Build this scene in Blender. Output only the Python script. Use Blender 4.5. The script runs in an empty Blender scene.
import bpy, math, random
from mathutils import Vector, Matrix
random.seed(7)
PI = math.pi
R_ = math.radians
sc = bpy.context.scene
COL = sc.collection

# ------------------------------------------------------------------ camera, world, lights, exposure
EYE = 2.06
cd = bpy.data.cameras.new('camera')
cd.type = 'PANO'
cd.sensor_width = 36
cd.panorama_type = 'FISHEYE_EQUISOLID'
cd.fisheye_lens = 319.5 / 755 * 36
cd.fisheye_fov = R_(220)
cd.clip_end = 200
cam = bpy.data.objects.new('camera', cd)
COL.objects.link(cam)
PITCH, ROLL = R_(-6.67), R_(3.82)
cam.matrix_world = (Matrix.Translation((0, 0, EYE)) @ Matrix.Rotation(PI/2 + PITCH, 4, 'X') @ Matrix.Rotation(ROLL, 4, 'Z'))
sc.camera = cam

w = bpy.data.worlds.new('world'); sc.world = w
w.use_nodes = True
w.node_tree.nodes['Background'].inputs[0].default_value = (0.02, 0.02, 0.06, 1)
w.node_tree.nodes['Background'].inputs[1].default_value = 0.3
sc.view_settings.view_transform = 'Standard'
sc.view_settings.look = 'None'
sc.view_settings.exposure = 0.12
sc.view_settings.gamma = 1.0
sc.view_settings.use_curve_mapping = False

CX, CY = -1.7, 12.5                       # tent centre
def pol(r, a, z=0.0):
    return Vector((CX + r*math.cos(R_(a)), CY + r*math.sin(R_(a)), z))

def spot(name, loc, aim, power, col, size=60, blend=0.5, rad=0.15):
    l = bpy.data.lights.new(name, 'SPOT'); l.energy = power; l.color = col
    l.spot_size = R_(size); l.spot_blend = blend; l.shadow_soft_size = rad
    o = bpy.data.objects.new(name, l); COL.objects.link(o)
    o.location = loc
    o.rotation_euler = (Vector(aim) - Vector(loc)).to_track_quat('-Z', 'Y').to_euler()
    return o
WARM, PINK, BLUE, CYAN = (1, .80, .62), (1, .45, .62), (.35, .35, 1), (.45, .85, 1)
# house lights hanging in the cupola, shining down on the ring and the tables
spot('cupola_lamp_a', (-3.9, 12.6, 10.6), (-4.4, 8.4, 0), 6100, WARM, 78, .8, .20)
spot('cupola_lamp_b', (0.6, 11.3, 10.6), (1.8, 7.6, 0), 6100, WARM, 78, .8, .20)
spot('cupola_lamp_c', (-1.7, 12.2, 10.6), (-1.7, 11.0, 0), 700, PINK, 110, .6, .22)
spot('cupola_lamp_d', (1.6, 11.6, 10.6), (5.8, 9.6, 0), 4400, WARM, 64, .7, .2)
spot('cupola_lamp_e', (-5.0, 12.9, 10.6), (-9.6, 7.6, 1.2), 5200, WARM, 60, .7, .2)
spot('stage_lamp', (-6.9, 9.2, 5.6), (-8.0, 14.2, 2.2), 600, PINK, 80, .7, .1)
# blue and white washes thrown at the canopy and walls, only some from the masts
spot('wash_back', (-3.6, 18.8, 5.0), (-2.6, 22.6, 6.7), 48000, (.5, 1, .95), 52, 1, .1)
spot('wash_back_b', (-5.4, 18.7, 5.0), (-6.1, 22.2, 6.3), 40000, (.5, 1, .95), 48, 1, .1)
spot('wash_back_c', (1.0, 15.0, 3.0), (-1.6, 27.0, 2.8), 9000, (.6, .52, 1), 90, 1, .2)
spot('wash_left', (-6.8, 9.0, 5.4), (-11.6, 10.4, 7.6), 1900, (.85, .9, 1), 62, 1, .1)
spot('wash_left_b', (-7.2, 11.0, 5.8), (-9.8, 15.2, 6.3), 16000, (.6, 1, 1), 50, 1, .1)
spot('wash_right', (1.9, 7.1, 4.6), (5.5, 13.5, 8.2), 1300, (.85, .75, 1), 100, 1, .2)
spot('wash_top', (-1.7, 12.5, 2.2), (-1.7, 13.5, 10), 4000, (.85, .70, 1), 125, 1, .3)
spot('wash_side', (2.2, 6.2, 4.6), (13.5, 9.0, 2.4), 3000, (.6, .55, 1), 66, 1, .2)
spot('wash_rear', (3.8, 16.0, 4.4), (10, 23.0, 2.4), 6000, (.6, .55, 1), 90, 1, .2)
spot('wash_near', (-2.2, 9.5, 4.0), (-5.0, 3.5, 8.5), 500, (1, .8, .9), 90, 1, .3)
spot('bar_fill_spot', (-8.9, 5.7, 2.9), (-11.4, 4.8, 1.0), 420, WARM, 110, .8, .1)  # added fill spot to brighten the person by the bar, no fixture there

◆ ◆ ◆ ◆

§ WORK TO BE COMPLETED: In the listing above, find each line with the word "scene" and copy it.

§ REPLY TO THE TASK:
Build this scene in Blender. Output only the Python script. Use Blender 4.5. The script runs in an empty Blender scene.
sc = bpy.context.scene